Additionally, if the Sinatra app exposes an API endpoint that returns sensitive UI fragments or JSON intended for embedding elsewhere, and that endpoint does not validate the Referer or Origin headers, an attacker can use the response within a framed context. Even with Hmac Signatures on state-changing requests, the read endpoints might leak information that aids phishing or further social engineering. The presence of Hmac Signatures can give a false sense of security if developers assume that signed requests are immune to injection into malicious pages.

To illustrate, a vulnerable Sinatra route might look like this, where the signature is computed but no anti-framing headers are set:

require 'sinatra'
require 'openssl'
require 'base64'

configure do
  set :hmac_key, 'shared-secret-key-change-in-production'
end

def generate_hmac(params)
  data = params.sort.map { |k, v| "#{k}=#{v}" }.join('&')
  OpenSSL::HMAC.hexdigest('sha256', settings.hmac_key, data)
end

get '/transfer' do
  account_id = params['account_id']
  amount = params['amount']
  timestamp = Time.now.to_i.to_s
  signature = generate_hmac('account_id' => account_id, 'amount' => amount, 'timestamp' => timestamp)
  # Vulnerable: no X-Frame-Options, no Content-Security-Policy frame-ancestors
  "Transfer: account=#{account_id}, amount=#{amount}, ts=#{timestamp}, sig=#{signature}"
end

Remediation focuses on binding the Hmac context to prevent its misuse across origins and ensuring that the application rejects requests that could be injected into a malicious frame. The first step is to include origin or referer validation as part of the signed parameters so that a signature computed for one origin is invalid when presented in another context. This prevents an attacker from reusing a valid signature in their own framed page.

Second, Sinatra applications should enforce strict framing policies via response headers. This does not alter the Hmac computation but ensures that even if a signature were somehow valid, the page cannot be embedded in an attacker-controlled frame.

Third, include a nonce or timestamp with strict replay checks to ensure that each signed request is unique and time-bound. This binds the signature to a specific execution window, reducing the window for potential abuse if a signature were leaked or if an attacker attempts to reuse parameters.

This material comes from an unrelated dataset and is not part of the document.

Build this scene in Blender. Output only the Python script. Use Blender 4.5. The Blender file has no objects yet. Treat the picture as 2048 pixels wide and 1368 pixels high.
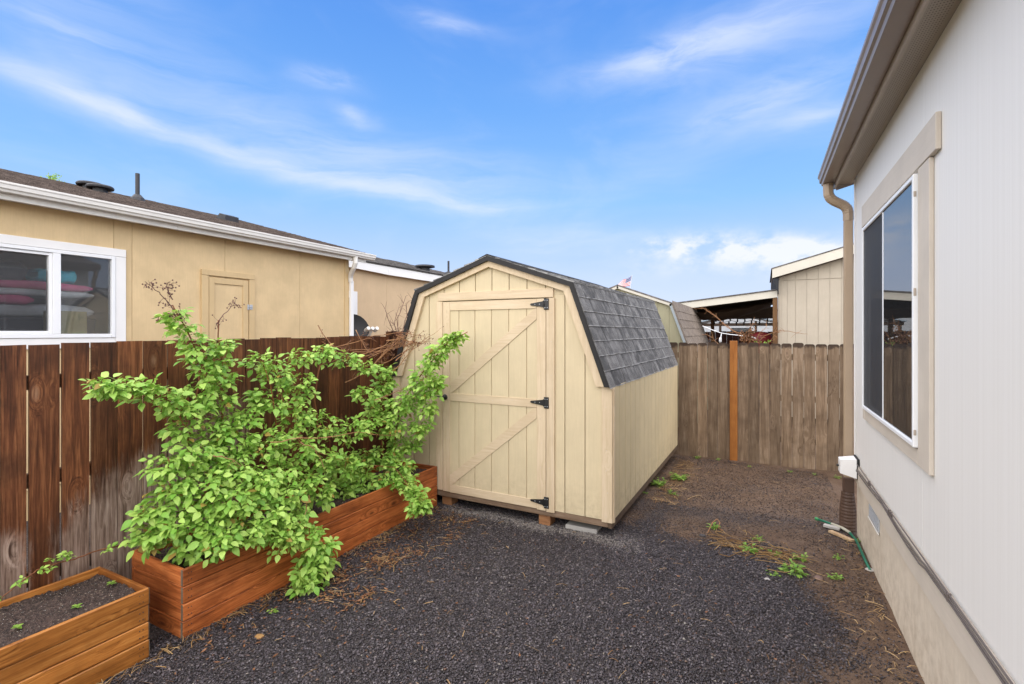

The following example demonstrates a hardened Sinatra route that incorporates origin binding, anti-framing headers, and timestamp-based nonce validation:

require 'sinatra'
require 'openssl'
require 'base64'

configure do
  set :hmac_key, 'shared-secret-key-change-in-production'
  set :allowed_origin, 'https://your-app.com'
end

def generate_hmac(params)
  data = params.sort.map { |k, v| "#{k}=#{v}" }.join('&')
  OpenSSL::HMAC.hexdigest('sha256', settings.hmac_key, data)
end

before do
  # Set anti-framing headers
  headers 'X-Frame-Options' => 'DENY',
          'Content-Security-Policy' => "frame-ancestors 'none'"
end

post '/secure-transfer' do
  content_type :json
  origin = request.env['HTTP_ORIGIN']
  referer = request.env['HTTP_REFERER']
  timestamp = params['timestamp']
  account_id = params['account_id']
  amount = params['amount']

  # Validate request origin to bind Hmac context
  unless origin == settings.allowed_origin || referer&.start_with?(settings.allowed_origin.to_s)
    status 403
    return { error: 'Invalid request origin' }.to_json
  end

  # Reject requests older than 2 minutes to prevent replay
  if (Time.now.to_i - timestamp.to_i).abs > 120
    status 400
    return { error: 'Request expired' }.to_json
  end

  expected_signature = generate_hmac('account_id' => account_id, 'amount' => amount, 'timestamp' => timestamp, 'origin' => origin)
  provided_signature = params['signature']

  unless Rack::Utils.secure_compare(expected_signature, provided_signature)
    status 401
    return { error: 'Invalid signature' }.to_json
  end

  # Proceed with transfer logic
  { status: 'ok', message: "Transferred #{amount} from #{account_id}" }.to_json
end

In this remediation, the Hmac signature includes the origin parameter, ensuring that a signature generated for one origin will not validate when the request originates from a different context. The server validates the Origin and Referer headers against a strict allowlist before processing the signature. Anti-framing headers prevent the page from being embedded, and a short-lived timestamp with replay protection binds the request to a narrow time window. These changes make clickjacking impractical even if an attacker can trick a user into making a request, because the origin binding will fail or the signature will be tied to a stale timestamp.